Phytomining is described by one company as the cultivation of a crop where the specific purpose is to process metals out of the harvested biomass for sale to the international market.
This process was first described for nickel in 1994 and after much experimentation it was predicted that the nickel yield would be about 100kg of metal per hectare.
Although in Queensland at the Sustainable Metals Institute a research team have discovered that one type of hyperaccumulator planted across a nickel-rich site, like a mine tailings dam, could yield up to 300kg of nickel per hectare every year.
That means that critical metals used in batteries and stainless steel manufacturing could be harvested rather than mined.
Phytomining make use of some plants that grow naturally and accumulate metals in their structure.
When harvested and burnt, the metals are extracted without the danger of using other chemicals for extraction.
There are over 400 different varieties of plants that can take up the minerals, however there are some that are unsuitable for various metals because they are insoluble in soil. However this can be corrected by special chemicals that can be used to force the take-up of the minerals by these plants.
The take-up is completed when the plant dies and is then harvested.
When gold is recovered in rock, cyanide is used to leach or free the gold from the rock and the now soluble gold can then be recovered as pure metal.
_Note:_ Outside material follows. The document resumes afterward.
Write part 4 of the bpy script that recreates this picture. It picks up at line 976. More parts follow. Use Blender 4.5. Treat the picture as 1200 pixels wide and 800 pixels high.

This is why gold mines, especially in poor countries, need to be tightly managed.
There are numerous countries around the world actively participating in research and development of ways to go about the extraction of precious metals and as costs rise the idea of harvesting plants to help keep costs down become more viable.
Mercury, gold, nickel, palladium and platinum are just some of the metals being studied as a better environmental and social outcome.
The mining industry is still investigating the uses of phytomining as to whether widespread farming of hyperaccumulators could provide an alternative to some destructive mining methods, while also helping to rehabilitate former mine sites.
The Queensland Government has funded a “world first” study to assess the ability of native plants like selenium weed and macadamia trees to become these hyperaccumulators. All looks rosy for the future.